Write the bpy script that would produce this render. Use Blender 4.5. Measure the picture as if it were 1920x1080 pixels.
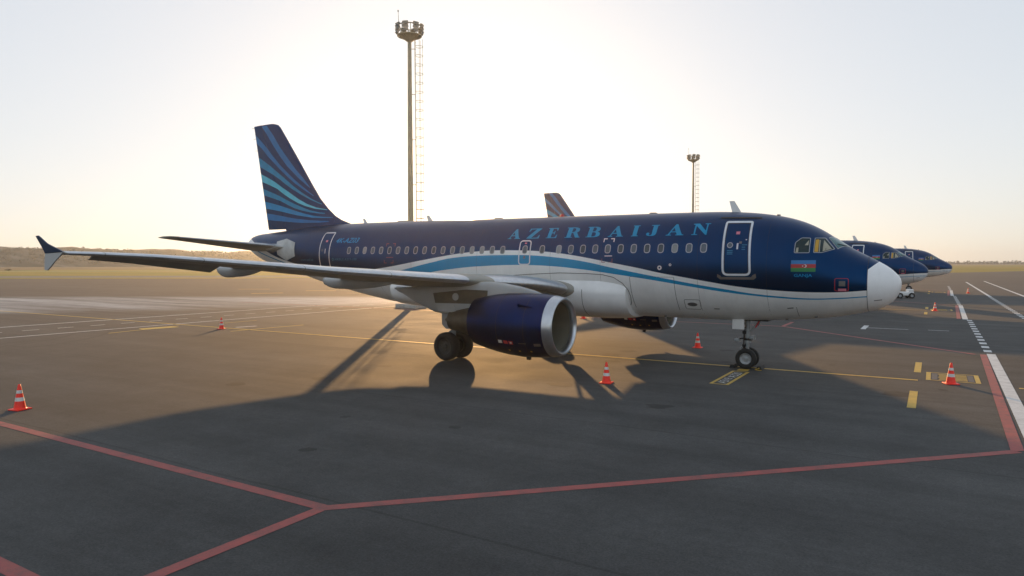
import bpy, bmesh, math, random
import numpy as np
from mathutils import Vector, Matrix
random.seed(7)
for o in list(bpy.data.objects): bpy.data.objects.remove(o)
scene = bpy.context.scene
col = scene.collection
R = math.radians

# ---------------------------------------------------------------- camera
CAM = (0.91258, -26.93153, 4.01196); YAW, PITCH, ROLL, FPX = -0.549427, -0.036609, -0.001203, 1290.17
fw = Vector((math.sin(YAW)*math.cos(PITCH), math.cos(YAW)*math.cos(PITCH), math.sin(PITCH)))
rt = Vector((math.cos(YAW), -math.sin(YAW), 0)); up = rt.cross(fw)
rt2 = rt*math.cos(ROLL) + up*math.sin(ROLL); up2 = -rt*math.sin(ROLL) + up*math.cos(ROLL)
cd = bpy.data.cameras.new('camera'); cam = bpy.data.objects.new('camera', cd); col.objects.link(cam)
cd.sensor_width = 36; cd.lens = FPX/1920*36; cd.clip_start = .1; cd.clip_end = 12000
cam.matrix_world = Matrix.Translation(CAM) @ Matrix((rt2, up2, -fw)).transposed().to_4x4()
scene.camera = cam

# ---------------------------------------------------------------- sky, sun, exposure
SUN_EL, SUN_AZ = R(8.8), R(-35.6)          # azimuth from +Y, negative towards -X
w = bpy.data.worlds.new('World'); scene.world = w; w.use_nodes = True
wn, wl = w.node_tree.nodes, w.node_tree.links
sky = wn.new('ShaderNodeTexSky'); sky.sky_type = 'NISHITA'; sky.sun_disc = False
sky.sun_elevation = SUN_EL; sky.sun_rotation = SUN_AZ; sky.altitude = 100
sky.air_density = 1.0; sky.dust_density = 1.0; sky.ozone_density = 1.6
bg = wn['Background']; bg.inputs['Strength'].default_value = .15
# a thick evening haze evens the sky out: the same Nishita sky with its range compressed
gm = wn.new('ShaderNodeGamma'); gm.inputs['Gamma'].default_value = .235; wl.new(sky.outputs[0], gm.inputs['Color'])
gn = wn.new('ShaderNodeMix'); gn.data_type = 'RGBA'; gn.blend_type = 'MULTIPLY'; gn.inputs[0].default_value = 1; gn.inputs[7].default_value = (3.46, 3.47, 3.58, 1)
wl.new(gm.outputs[0], gn.inputs[6]); wl.new(gn.outputs[2], bg.inputs[0])
sd = bpy.data.lights.new('sun', 'SUN'); sun = bpy.data.objects.new('sun', sd); col.objects.link(sun)
sd.energy = 5.0; sd.angle = R(.5); sd.color = (1, .57, .23)
sdir = Vector((math.sin(SUN_AZ)*math.cos(SUN_EL), math.cos(SUN_AZ)*math.cos(SUN_EL), math.sin(SUN_EL)))
sun.rotation_euler = sdir.to_track_quat('Z', 'Y').to_euler()
vs = scene.view_settings
scene.display_settings.display_device = 'sRGB'
vs.view_transform = 'Standard'; vs.look = 'None'; vs.gamma = 1; vs.use_curve_mapping = False
vs.exposure = .13
scene.render.engine = 'CYCLES'
scene.cycles.use_denoising = True
scene.cycles.max_bounces = 6; scene.cycles.volume_bounces = 0
scene.cycles.sample_clamp_indirect = 8
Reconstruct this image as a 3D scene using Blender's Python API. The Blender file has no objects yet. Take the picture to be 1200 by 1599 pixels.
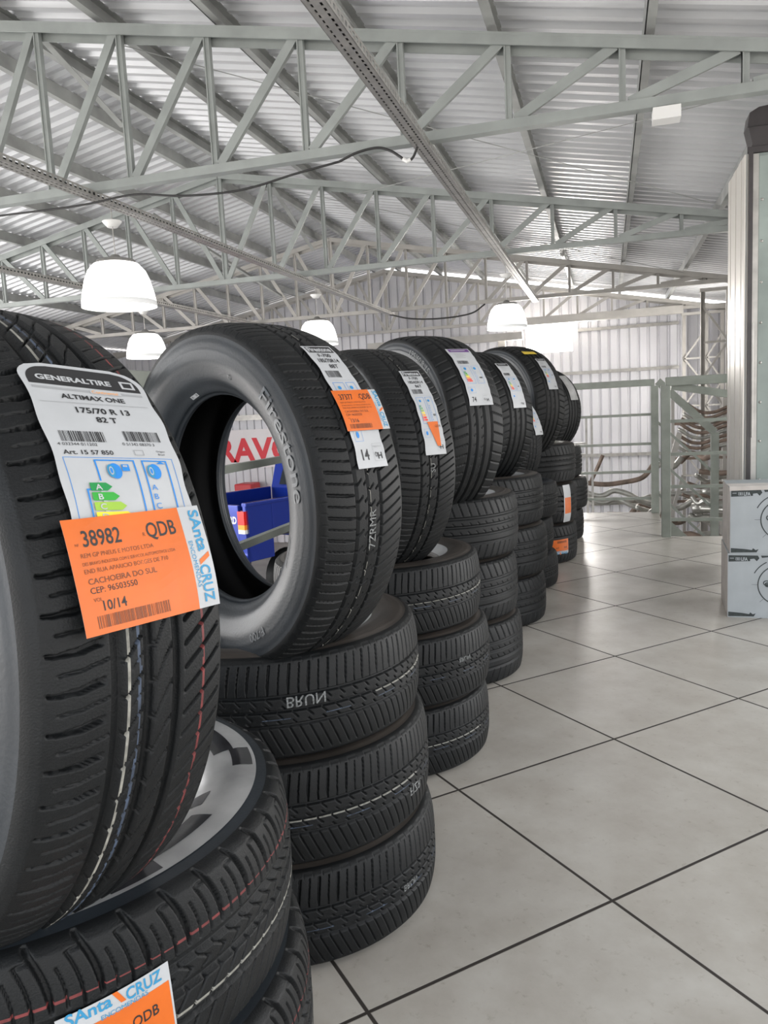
import bpy, bmesh, math, random
import numpy as np
from mathutils import Vector, Matrix
random.seed(7); rng = np.random.default_rng(7)
S = bpy.context.scene; COL = S.collection

# ------------------------------------------------------------------ camera
YAW, PITCH, ROLL = -.28473, -.12885, -.05183
_f = Vector((math.sin(YAW)*math.cos(PITCH), math.cos(YAW)*math.cos(PITCH), math.sin(PITCH)))
_r = Vector((math.cos(YAW), -math.sin(YAW), 0)); _u = _r.cross(_f)
_R = _r*math.cos(ROLL) + _u*math.sin(ROLL); _U = -_r*math.sin(ROLL) + _u*math.cos(ROLL)
cd = bpy.data.cameras.new('camera'); cam = bpy.data.objects.new('camera', cd); COL.objects.link(cam)
cam.matrix_world = Matrix(((_R.x, _U.x, -_f.x, 0), (_R.y, _U.y, -_f.y, 0), (_R.z, _U.z, -_f.z, .97), (0, 0, 0, 1)))
cd.sensor_fit = 'HORIZONTAL'; cd.sensor_width = 36; cd.lens = 36*1213/1200; cd.clip_start = .02; cd.clip_end = 200
S.camera = cam
# ------------------------------------------------------------------ world, exposure
W = bpy.data.worlds.new('world'); S.world = W; W.use_nodes = True
nt = W.node_tree; bg = nt.nodes['Background']
tc = nt.nodes.new('ShaderNodeTexCoord'); sp = nt.nodes.new('ShaderNodeSeparateXYZ'); rp = nt.nodes.new('ShaderNodeValToRGB')
nt.links.new(tc.outputs['Generated'], sp.inputs[0]); nt.links.new(sp.outputs['Z'], rp.inputs[0]); nt.links.new(rp.outputs[0], bg.inputs['Color'])
rp.color_ramp.elements[0].position = 0.0; rp.color_ramp.elements[0].color = (.70, .66, .62, 1)
rp.color_ramp.elements[1].position = .45; rp.color_ramp.elements[1].color = (.80, .89, 1, 1)
e = rp.color_ramp.elements.new(.06); e.color = (1, .99, .98, 1)
bg.inputs['Strength'].default_value = 4.5
S.view_settings.view_transform = 'Standard'; S.view_settings.look = 'None'
S.view_settings.exposure = -.35; S.view_settings.gamma = 1; S.view_settings.use_curve_mapping = False

def area(name, loc, rot, sx, sy, power, col=(1, 1, 1)):
    l = bpy.data.lights.new(name, 'AREA'); l.shape = 'RECTANGLE'; l.size = sx; l.size_y = sy; l.energy = power; l.color = col
    o = bpy.data.objects.new(name, l); o.location = loc; o.rotation_euler = rot; COL.objects.link(o); return o
# daylight through the left opening and the windows, plus an added fill at right
area('daylight_left_opening', (-8.6, 3.5, 1.2), (0, -math.pi/2, 0), 3.5, 9, 620, (1, .98, .97))
area('daylight_far_window', (-.9, 13.2, 2.0), (-math.pi/2, 0, 0), 1.2, .7, 120, (1, .95, .9))
area('daylight_right_window', (1.74, 11.65, 1.35), (0, math.pi/2, 0), 1.2, 1.1, 55, (1, .95, .9))
area('added_right_fill', (3.5, 4.6, 1.2), (0, math.pi/2, 0), 2.0, 2.4, 110, (1, .97, .94))  # unseen lamp added to brighten the railing and floor from the right

# ------------------------------------------------------------------ materials
def mat(name, col, rough=.5, metal=0, noise=0, nscale=20, bump=0, bscale=200, emit=0, spec=None, col2=None):
    m = bpy.data.materials.new(name); m.use_nodes = True; t = m.node_tree; b = t.nodes['Principled BSDF']
    b.inputs['Base Color'].default_value = (*col, 1); b.inputs['Roughness'].default_value = rough; b.inputs['Metallic'].default_value = metal
    if spec is not None: b.inputs['Specular IOR Level'].default_value = spec
    c = t.nodes.new('ShaderNodeTexCoord')
    if noise:
        n = t.nodes.new('ShaderNodeTexNoise'); n.inputs['Scale'].default_value = nscale; n.inputs['Detail'].default_value = 6
        t.links.new(c.outputs['Object'], n.inputs['Vector'])
        r = t.nodes.new('ShaderNodeValToRGB'); r.color_ramp.elements[0].position = .3; r.color_ramp.elements[1].position = .7
        c2 = col2 or tuple(x*(1-noise) for x in col)
        r.color_ramp.elements[0].color = (*c2, 1); r.color_ramp.elements[1].color = (*[min(1, x*(1+noise*.5)) for x in col], 1)
        t.links.new(n.outputs['Fac'], r.inputs[0]); t.links.new(r.outputs[0], b.inputs['Base Color'])
    if bump:
        n = t.nodes.new('ShaderNodeTexNoise'); n.inputs['Scale'].default_value = bscale; n.inputs['Detail'].default_value = 3
        t.links.new(c.outputs['Object'], n.inputs['Vector'])
        bp = t.nodes.new('ShaderNodeBump'); bp.inputs['Strength'].default_value = bump; bp.inputs['Distance'].default_value = .002
        t.links.new(n.outputs['Fac'], bp.inputs['Height']); t.links.new(bp.outputs[0], b.inputs['Normal'])
    if emit:
        b.inputs['Emission Color'].default_value = (*col, 1); b.inputs['Emission Strength'].default_value = emit
    return m
M = dict(
    tread=mat('tread_rubber', (.006, .007, .0078), .52, spec=.29, noise=.3, nscale=30, bump=.25, bscale=600),
    side=mat('sidewall_rubber', (.020, .025, .031), .43, spec=.45, noise=.35, nscale=9, bump=.15, bscale=260),
    dusty=mat('dusty_sky_sheen_rubber', (.055, .047, .041), .42, spec=.45, noise=.4, nscale=9, bump=.1, bscale=300),  # dust brown, lightened so the colour carries sky reflections on lying tyres
    inner=mat('inner_liner_rubber', (.003, .003, .0035), .6, spec=.25, bump=.15, bscale=120),
    swhite=mat('white_paint_stripe', (.27, .265, .235), .6, noise=.5, nscale=120),
    sblue=mat('blue_paint_stripe', (.05, .07, .11), .6, noise=.5, nscale=100),
    sred=mat('red_paint_stripe', (.17, .028, .028), .6, noise=.4, nscale=100),
    chalk=mat('grey_marking_paint', (.22, .23, .23), .7, noise=.7, nscale=300),
    relief=mat('raised_rubber_lettering', (.075, .085, .095), .4),
    paper=mat('white_label_paper', (.46, .475, .49), .42, noise=.06, nscale=30, bump=.25, bscale=25),
    orange=mat('orange_label_paper', (.66, .135, .012), .4, noise=.1, nscale=30, bump=.2, bscale=25),
    ink=mat('black_ink', (.018, .018, .02), .5), inkb=mat('brown_ink', (.16, .05, .02), .5),
    inkg=mat('grey_ink', (.32, .33, .34), .5), blue=mat('blue_ink', (.02, .22, .62), .5), teal=mat('teal_ink', (.03, .25, .46), .5),
    g1=mat('green_ink', (.01, .25, .06), .5), g2=mat('leaf_green_ink', (.03, .35, .04), .5), g3=mat('lime_ink', (.30, .50, .05), .5),
    y1=mat('yellow_ink', (.9, .72, .03), .5), o1=mat('amber_ink', (.9, .36, .05), .5), r1=mat('red_ink', (.75, .05, .03), .5),
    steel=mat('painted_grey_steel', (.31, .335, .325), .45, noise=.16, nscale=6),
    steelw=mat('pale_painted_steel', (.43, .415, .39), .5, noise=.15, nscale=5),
    purlin=mat('purlin_steel', (.36, .37, .36), .5, noise=.3, nscale=4),
    galv=mat('galvanised_steel', (.42, .41, .39), .38, .6, noise=.2, nscale=15),
    rail=mat('green_grey_railing_paint', (.245, .265, .235), .42, noise=.2, nscale=9),
    roof=mat('galvanised_roof_sheet', (.70, .71, .73), .34, .25, noise=.14, nscale=1.2),
    wallm=mat('corrugated_wall_sheet', (.66, .66, .69), .5, .1, noise=.10, nscale=1.5),
    white=mat('white_plastic', (.8, .8, .79), .4), lamp=mat('lamp_diffuser', (1, .99, .96), .4, emit=2.6),
    lamprim=mat('lamp_lower_rim', (.85, .86, .86), .3, emit=.35),
    dark=mat('dark_plastic', (.045, .04, .042), .38, noise=.3, nscale=12), black=mat('black_rubber_cable', (.02, .02, .02), .5),
    cabg=mat('green_grey_sheet', (.27, .32, .30), .42, noise=.2, nscale=5), alu=mat('aluminium_profile', (.72, .69, .64), .35, .35),
    carton=mat('grey_printed_carton', (.38, .41, .43), .6, noise=.08, nscale=12), cardw=mat('white_carton_edge', (.62, .58, .55), .7, noise=.15, nscale=15),
    cprint=mat('charcoal_carton_print', (.035, .045, .045), .6, noise=.4, nscale=60),
    pipeg=mat('bare_steel_pipe', (.50, .50, .47), .35, .7, noise=.3, nscale=10), piper=mat('rusty_pipe', (.25, .19, .155), .6, .3, noise=.4, nscale=12),
    conc=mat('concrete', (.36, .35, .33), .8, noise=.2, nscale=2),
    tblue=mat('blue_car_paint', (.012, .035, .30), .2, .2), glass=mat('dark_window_glass', (.02, .025, .03), .08), chrome=mat('chrome', (.7, .7, .7), .15, 1),
    tred=mat('red_lamp_lens', (.7, .01, .01), .2), tamb=mat('amber_lamp_lens', (.9, .3, .02), .2), signr=mat('red_sign_paint', (.75, .03, .05), .5),
    signw=mat('white_sign_board', (.86, .82, .83), .5, noise=.05, nscale=3), sky=mat('bright_window_daylight', (1, .98, .93), .5, emit=5),
    silver=mat('silver_foil_label', (.42, .42, .42), .3, .2, noise=.35, nscale=14), sdark=mat('dark_foil_print', (.05, .05, .055), .2, .4, noise=.4, nscale=40),
    yel=mat('yellow_label', (.75, .55, .05), .5), purple=mat('purple_ink', (.12, .04, .2), .5), redtk=mat('red_bin_plastic', (.6, .04, .05), .4),
)

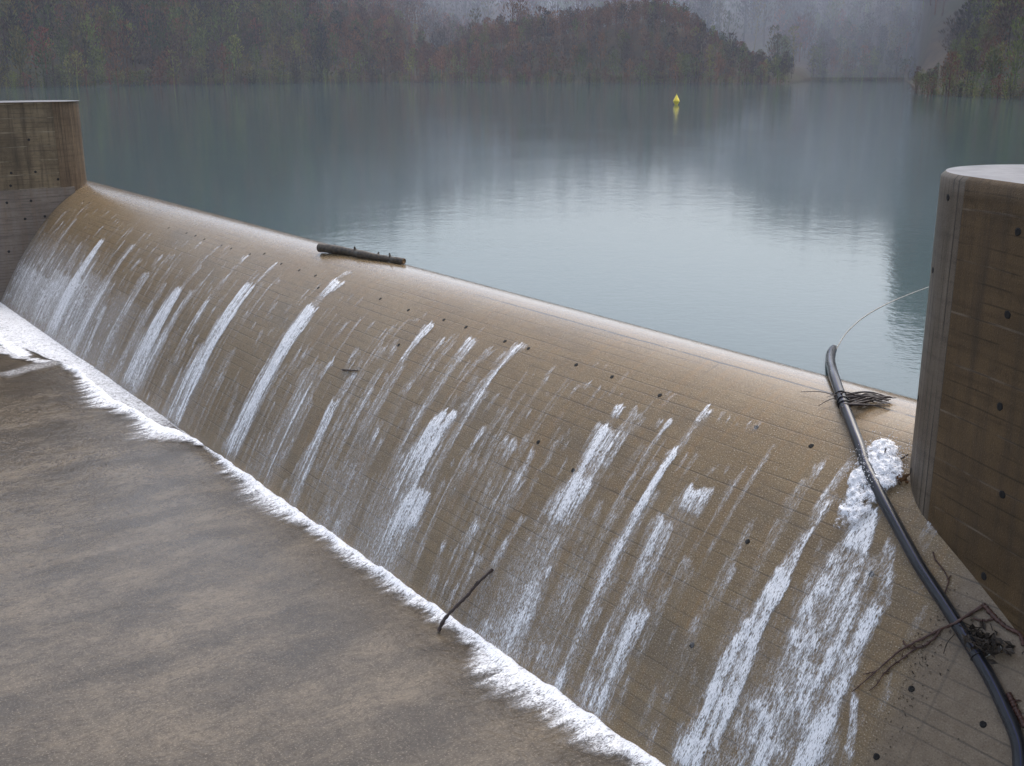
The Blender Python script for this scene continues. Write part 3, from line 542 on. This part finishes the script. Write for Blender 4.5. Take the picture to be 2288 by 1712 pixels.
# white edge where the runs hit
hit=(1-sstep(.0,.05,np.abs(W2-WMAX)))*(.35+.3*fbm(S2*3,0*S2,61,2))*(1-.9*sstep(13.9,14.2,S2)*(1-sstep(14.7,15.1,S2)))
D=np.maximum(D,hit); D=np.clip(D,0,1.15)
K=(D[:-1,:-1]+D[1:,:-1]+D[1:,1:]+D[:-1,1:])>.16
hh=.012+np.clip(D-.35,0,1)*(.10*fbm(S2*5,W2*6,55,3)+.012*fbm(S2*24,W2*20,56,2))*sstep(.02,.3,je+.12)
P=sw(S2,W2,ZT+.02+hh); UV=np.stack([S2,W2],-1).reshape(-1,2)
v,f,uv,dd=compact(P.reshape(-1,3),grid_faces(*S2.shape,keep=K),UV,D.reshape(-1))
o=mesh_obj('toe_foam',v,f,M_toe,None,uv,True,{'foam':dd}); tag(o,kind='stuff')

# ------------------------------------------------------------------ splash where water piles up on the pipe
s=np.arange(25.45,26.5,.011); q=np.arange(.66,1.75,.011); S2,Q2=np.meshgrid(s,q,indexing='ij')
def blob(cs,cq,rs,rq): return np.clip(1-((S2-cs)/rs)**2-((Q2-cq)/rq)**2,0,1)
B=np.maximum.reduce([blob(25.83,.83,.17,.16),blob(25.93,.96,.20,.16),blob(25.99,1.08,.20,.15),blob(25.84,1.16,.14,.16)*.8,blob(25.93,1.40,.20,.34)*.55,blob(25.78,1.02,.12,.2)*.5,blob(26.02,1.25,.12,.25)*.5,blob(26.08,1.05,.10,.16)*.9])
nz=fbm(S2*14,Q2*14,71,4); n3=fbm(S2*40,Q2*40,72,2)
D=np.clip(B*1.2+(nz-.5)*1.3+(n3-.5)*.8,0,.85)*sstep(.0,.3,B)
n4=fbm(S2*26,Q2*26,73,3); hh=.006+.085*np.sqrt(B)*(.2+1.1*nz)+(.055*n4+.03*n3)*sstep(0,.35,B)
K=(D[:-1,:-1]+D[1:,:-1]+D[1:,1:]+D[:-1,1:])>.25
P=face(S2,Q2,hh*.62); UV=np.stack([S2,Q2],-1).reshape(-1,2)
v,f,uv,dd=compact(P.reshape(-1,3),grid_faces(*S2.shape,keep=K),UV,D.reshape(-1))
f=f.tolist(); v=v.tolist(); uv=uv.tolist(); dd=dd.tolist()
oct_=np.array([[1,0,0],[-1,0,0],[0,1,0],[0,-1,0],[0,0,1],[0,0,-1]]); of=[[0,2,4],[2,1,4],[1,3,4],[3,0,4],[2,0,5],[1,2,5],[3,1,5],[0,3,5]]
for k in range(900):
    a=rng.uniform(0,6.28); rr=rng.uniform(.08,.20)+abs(rng.normal(0,.09)); p=face(25.93+rr*.8*math.cos(a),.98+rr*math.sin(a)*.9,rng.uniform(.02,.20)); r=rng.uniform(.0018,.0055)
    b=len(v); v+=(p+oct_*r*rng.uniform(.7,1.4,(1,3))).tolist(); uv+=[[0,0]]*6; dd+=[1.15]*6; f+=[[i+b for i in q3] for q3 in of]
o=mesh_obj('splash',np.array(v),f,M_splash,None,np.array(uv),True,{'foam':np.array(dd)}); tag(o,kind='stuff')

# ------------------------------------------------------------------ pipe
pp=np.array(PIPE[:5]+PIPE[6:]+PIPE_END)
pc=spline(pp,150)
root=empty('black_pipe',tuple(pp[8])); tag(root,'long black plastic pipe with blue stripes lying over the weir crest','pipe')
MB().tube(pc,.05,20).obj('pipe_body',M_pipe,root)
def ring(i,rr,tr,name,m,tilt=0.0,off=0.0):
    c=pc[i]; T=pc[i+1]-pc[i-1]; T/=np.linalg.norm(T); U=np.cross([0,0,1.],T); U/=np.linalg.norm(U); V_=np.cross(T,U)
    a=np.linspace(0,2*np.pi,26); pts=c+rr*(np.cos(a)[:,None]*U+np.sin(a)[:,None]*V_)+T*(np.sin(a)*tilt)[:,None]+V_*off
    return MB().tube(pts,tr,6).obj(name,m,root)
def near_i(p): return int(np.argmin(np.linalg.norm(pc-np.array(p),axis=1)))
i0=near_i(PIPE[6])
ring(i0-3,.055,.006,'binding_wire',M_wire,.015); ring(i0,.056,.007,'binding_wire',M_wire,-.02); ring(i0+1,.056,.006,'binding_wire',M_wire,.01)
ring(near_i(PIPE[17]),.053,.004,'pipe_collar',M_wire,.0)
ro=MB().tube(spline(ROPE,60)-[0,0,.0135],.006,8).obj('rope',M_rope); tag(ro,'thin pale line trailing across the lake from the pipe end','rope')

# ------------------------------------------------------------------ log
lp=np.array(LOG); lp[:,2]=[.045,.052,.05,.045]; lc=spline(lp,44)
root=empty('log',tuple(lp[1])); tag(root,'dark wet log with broken ends lying along the weir crest','log')
MB().tube(lc,np.linspace(.070,.054,44),18,.30,5,5.0).obj('bark',M_log,root)
for end,nm in ((0,0),(-1,1)):
    c=lc[end]; T=(lc[1]-lc[0]) if end==0 else (lc[-2]-lc[-1]); T/=np.linalg.norm(T); r=.066 if end==0 else .05
    pts=np.array([c-T*.012,c+T*.001]); MB().tube(pts,[r*.8,r*.96],14,.1,3,30).obj('broken_end',M_cut,root)
side=np.cross(lc[5]-lc[0],[0,0,1.]); side/=np.linalg.norm(side)
for k,(i,h,r) in enumerate([(20,.055,.022),(31,.03,.014),(37,.05,.018),(8,.03,.016)]):
    c=lc[i]; d=np.array([0,0,1.])*.9+side*(-.3 if k%2 else .2); d/=np.linalg.norm(d)
    MB().tube(np.array([c+d*.03,c+d*(.055+h*.4),c+d*(.06+h)]),[r*1.5,r,r*.45],8,.2,k).obj('branch_stub',M_log,root)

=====

Give again exactly the lines running from the beginning of the material above through the line that contains "scene.camera = cam", and leave out every picture.

--- RESULT BELOW ---
Write the bpy script that would produce this render. Use Blender 4.5. Measure the picture as if it were 1920x1080 pixels.
import bpy, bmesh, math, random
import numpy as np
from mathutils import Vector, Matrix
random.seed(7)
for o in list(bpy.data.objects): bpy.data.objects.remove(o)
scene = bpy.context.scene
col = scene.collection
R = math.radians

# ---------------------------------------------------------------- camera
CAM = (0.91258, -26.93153, 4.01196); YAW, PITCH, ROLL, FPX = -0.549427, -0.036609, -0.001203, 1290.17
fw = Vector((math.sin(YAW)*math.cos(PITCH), math.cos(YAW)*math.cos(PITCH), math.sin(PITCH)))
rt = Vector((math.cos(YAW), -math.sin(YAW), 0)); up = rt.cross(fw)
rt2 = rt*math.cos(ROLL) + up*math.sin(ROLL); up2 = -rt*math.sin(ROLL) + up*math.cos(ROLL)
cd = bpy.data.cameras.new('camera'); cam = bpy.data.objects.new('camera', cd); col.objects.link(cam)
cd.sensor_width = 36; cd.lens = FPX/1920*36; cd.clip_start = .1; cd.clip_end = 12000
cam.matrix_world = Matrix.Translation(CAM) @ Matrix((rt2, up2, -fw)).transposed().to_4x4()
scene.camera = cam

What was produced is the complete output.